─── SOURCE MATERIAL ───

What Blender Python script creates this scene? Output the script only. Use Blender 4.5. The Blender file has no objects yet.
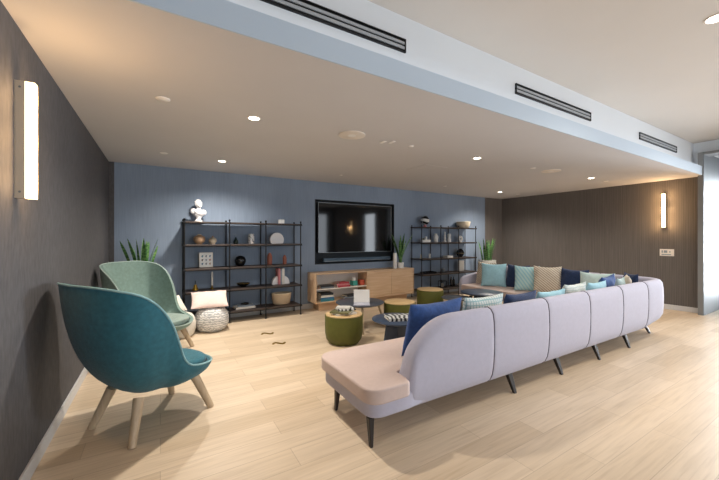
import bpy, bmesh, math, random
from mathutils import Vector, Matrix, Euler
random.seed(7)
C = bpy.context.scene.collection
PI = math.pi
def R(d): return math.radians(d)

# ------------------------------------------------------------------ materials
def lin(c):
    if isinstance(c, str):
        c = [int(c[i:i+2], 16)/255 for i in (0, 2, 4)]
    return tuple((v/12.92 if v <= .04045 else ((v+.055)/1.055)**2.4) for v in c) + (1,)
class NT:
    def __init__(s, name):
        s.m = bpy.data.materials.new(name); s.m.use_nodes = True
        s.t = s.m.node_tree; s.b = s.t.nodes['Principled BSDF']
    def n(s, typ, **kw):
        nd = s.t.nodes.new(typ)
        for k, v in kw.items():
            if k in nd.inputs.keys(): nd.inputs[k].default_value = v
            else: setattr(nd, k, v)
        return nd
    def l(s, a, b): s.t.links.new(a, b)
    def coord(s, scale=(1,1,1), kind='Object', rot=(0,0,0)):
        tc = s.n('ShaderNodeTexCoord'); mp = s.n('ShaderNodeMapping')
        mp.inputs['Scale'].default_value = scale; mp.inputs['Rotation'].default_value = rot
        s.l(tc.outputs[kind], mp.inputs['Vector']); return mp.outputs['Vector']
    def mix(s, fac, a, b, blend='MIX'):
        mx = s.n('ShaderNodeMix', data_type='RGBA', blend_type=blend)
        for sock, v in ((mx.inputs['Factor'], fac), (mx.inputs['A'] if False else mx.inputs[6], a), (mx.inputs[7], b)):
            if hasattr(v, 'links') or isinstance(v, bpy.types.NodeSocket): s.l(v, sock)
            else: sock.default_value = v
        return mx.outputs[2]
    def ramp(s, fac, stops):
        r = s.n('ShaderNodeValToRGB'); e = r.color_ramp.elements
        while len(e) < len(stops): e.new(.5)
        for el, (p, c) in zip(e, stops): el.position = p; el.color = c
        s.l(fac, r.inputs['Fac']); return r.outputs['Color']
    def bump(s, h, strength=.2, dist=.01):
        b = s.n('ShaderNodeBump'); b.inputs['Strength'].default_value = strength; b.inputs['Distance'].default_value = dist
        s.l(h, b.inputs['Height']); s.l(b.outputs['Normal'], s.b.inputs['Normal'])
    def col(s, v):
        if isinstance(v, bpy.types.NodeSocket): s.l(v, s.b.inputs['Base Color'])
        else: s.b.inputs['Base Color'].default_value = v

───

**YOUR TASK:** Every line that holds the word "scene" should be extracted.

**TASK ANSWER:**
What Blender Python script creates this scene? Output the script only. Use Blender 4.5. The Blender file has no objects yet.
C = bpy.context.scene.collection